Waterlogging

After more than a century on the bottom of Lake Superior, a sunken treasure of old-growth wood comes alive again

The forgotten past, in the form of waterlogged wood, excites Ashland, Wisconsin's Scott Mitchen. As the inveterate treasure hunter discovered in 1989, entire timberlands fell to the bottom of the lake as the wood awaited sawing during logging's heyday in Wisconsin between 1870 and 1910. Preserved by the fresh water and its low oxygen content at the bottom, the logs are valuable for their tight grain, typically found in old-growth forests. Writer Julie Wakefield follows Mitchen, and the company he founded, as they prospect for wood.

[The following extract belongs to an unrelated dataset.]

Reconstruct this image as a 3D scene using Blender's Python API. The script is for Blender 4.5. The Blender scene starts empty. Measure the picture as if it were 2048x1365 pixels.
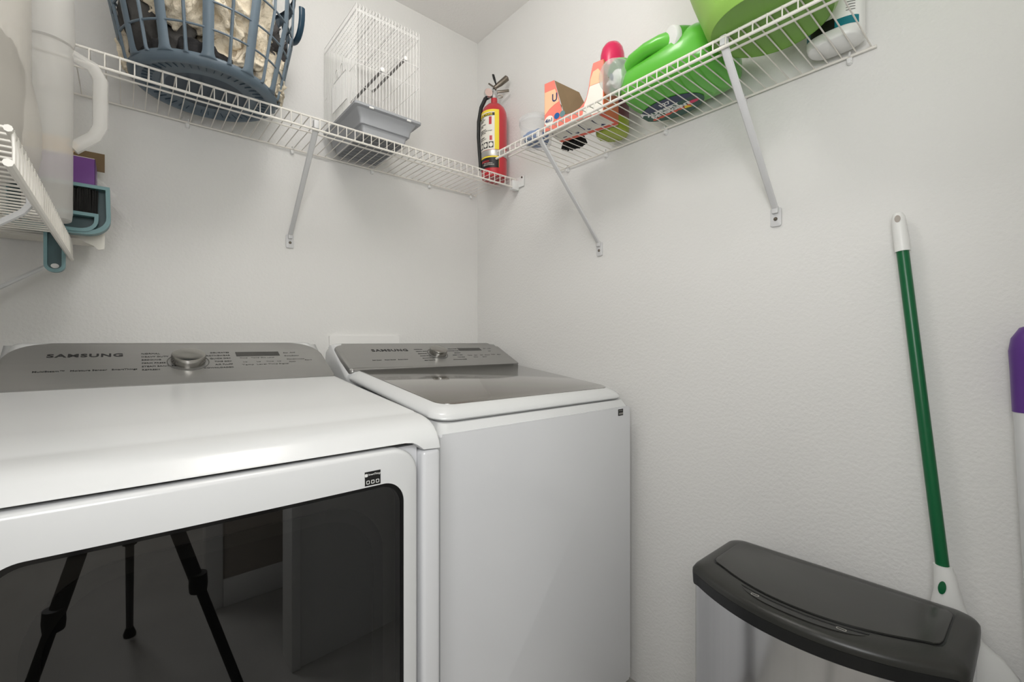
import bpy, bmesh, math, random
from mathutils import Vector, Matrix, noise
random.seed(7)
S = bpy.context.scene
COL = S.collection
PI = math.pi
R = math.radians

# ---------------------------------------------------------------- camera, world, lights, exposure
cam = bpy.data.objects.new('camera', bpy.data.cameras.new('camera'))
COL.objects.link(cam)
cam.data.sensor_width = 36
cam.data.lens = 906 / 2048 * 36
cam.data.clip_start = 0.03
cam.location = (-1.339, -1.833, 1.175)
cam.rotation_euler = (R(90), 0, R(-40.5))
S.camera = cam

W = bpy.data.worlds.new('world')
S.world = W
W.use_nodes = True
W.node_tree.nodes['Background'].inputs[0].default_value = (1.0, 0.97, 0.93, 1)
W.node_tree.nodes['Background'].inputs[1].default_value = 0.8


def area(name, loc, target, size, power, color=(1, 1, 1), sy=None):
    l = bpy.data.lights.new(name, 'AREA')
    l.energy = power
    l.color = color
    l.size = size
    if sy:
        l.shape = 'RECTANGLE'
        l.size_y = sy
    o = bpy.data.objects.new(name, l)
    COL.objects.link(o)
    o.location = loc
    d = Vector(target) - Vector(loc)
    o.rotation_euler = d.to_track_quat('-Z', 'Y').to_euler()
    return o


area('ceiling_bounce_fill', (-1.15, -1.80, 1.75), (-0.75, -1.0, 2.66), 0.4, 5.4, (1.0, 1.0, 1.0))  # added fill light, aimed up to brighten the ceiling
area('right_wall_fill', (-1.50, -1.93, 1.42), (0, -1.15, 0.8), 0.5, 8, (0.98, 0.99, 1.0))  # added fill behind the camera for the right wall and bin
area('hall_fill_light', (-1.9, -3.5, 2.5), (-1.9, -3.5, 0), 0.9, 46, (1, 0.99, 0.97))  # added overhead fill, brightens the hall mirrored in the dryer glass

S.view_settings.view_transform = 'Standard'
S.view_settings.look = 'None'
S.view_settings.gamma = 1
S.view_settings.use_curve_mapping = False
S.view_settings.exposure = 0.0


# ---------------------------------------------------------------- materials
def lin(c):
    return tuple(((x / 255 + 0.055) / 1.055) ** 2.4 if x / 255 > 0.04045 else x / 255 / 12.92 for x in c)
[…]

Using imaging sonar, divers can locate and then identify valuable logs. Hauled up with winches or air bags, the wood must be dried for 45 to 90 days before being transformed anew. Craftspeople prize the ancient wood, some up to 800 years old, for its lustrous beauty - as well as its potential in making fabulous instruments.

Musicians and makers of dulcimers, harps, guitars, flutes and violins are finding that the submerged wood possesses special acoustical resonance. Indeed, Mitchen and his company keep hoping that a salvaged log will provide the wood for a violin like those of the unsurpassed 18th-century master Antonio Stradivari.

In the meantime, for Ashland, Wisconsin, once at the heart of the region's logging industry, bits of the past are surfacing all the time.